The Kiskadee is a bird native to Guyana and often referred to in Edgar Mittelholzer's brilliant novel, The Life and Death of Sylvia (1953). The bird is so named because its cry seemed by French colonists to be enquiring: "Qu’ est ce qu’il dit?". So what did he say? This blog is about two key topics: EDGAR MITTELHOLZER (his life and his works) and ME (my encounter with Mittelholzer and tales of life in Guyana).

Monday 19 January 2015

The Sea Wall Divides

17.00 Saturday, 17th January 2015
I sit on the Sea Wall, arms wrapped around hunched knees. Turn from the greens of landscaped garden to the wide expanse of mud and brown sea.

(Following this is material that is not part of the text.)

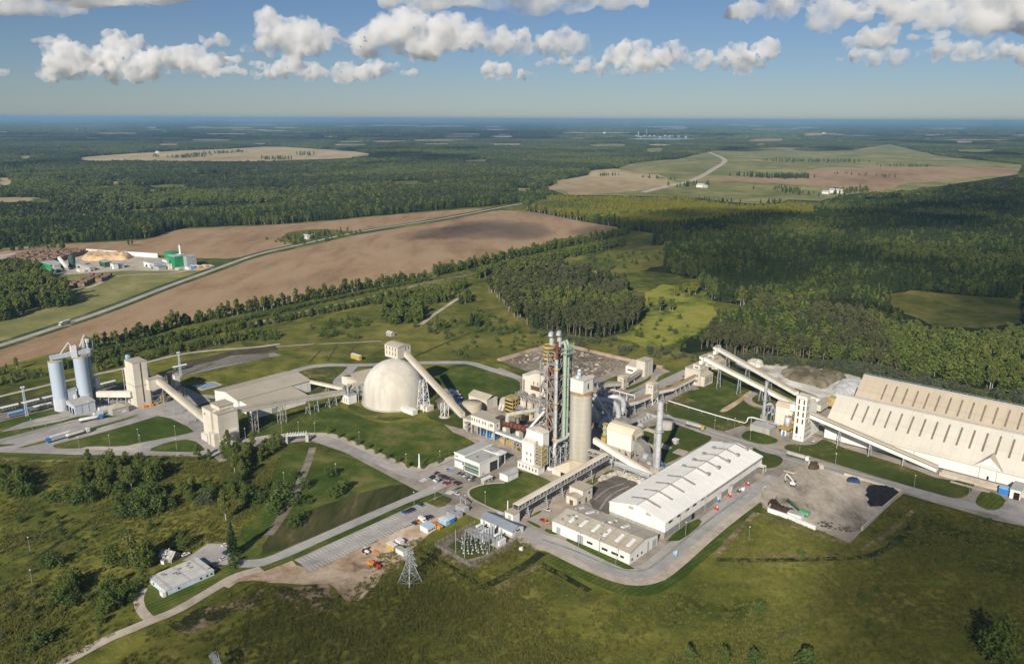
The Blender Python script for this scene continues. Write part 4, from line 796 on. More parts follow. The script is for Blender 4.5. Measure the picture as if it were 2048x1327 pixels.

Small brown crabs, barely visible, scuttle into holes, at the slightest noise: bark of dog and the brusque “hush” of a dray-cart pusher. Swallows, tilting left, flash cloud-white underbelly; tilting right, the iridescent blue of upper-side plumage. Curving round in choreographed dip over retreating sea, they feed mid-flight on insects. A shoal of ‘Four-Eye’ fish swim in nervous crawl; bulbous periscopic eyes peering above water. A renegade back-flops out. Proffers flash of silver-hue, falls back down into crowded water. As the sun fades millipedes climb the concrete wall. Belted in segments of yellow and black, their miniature pink legs patrol in slow waves. The fishermen sail in toward the koker. Their boats cerulean blue and laden with freshly caught fish: shrimp, banga-mary, cuirass, gillbacker and trout.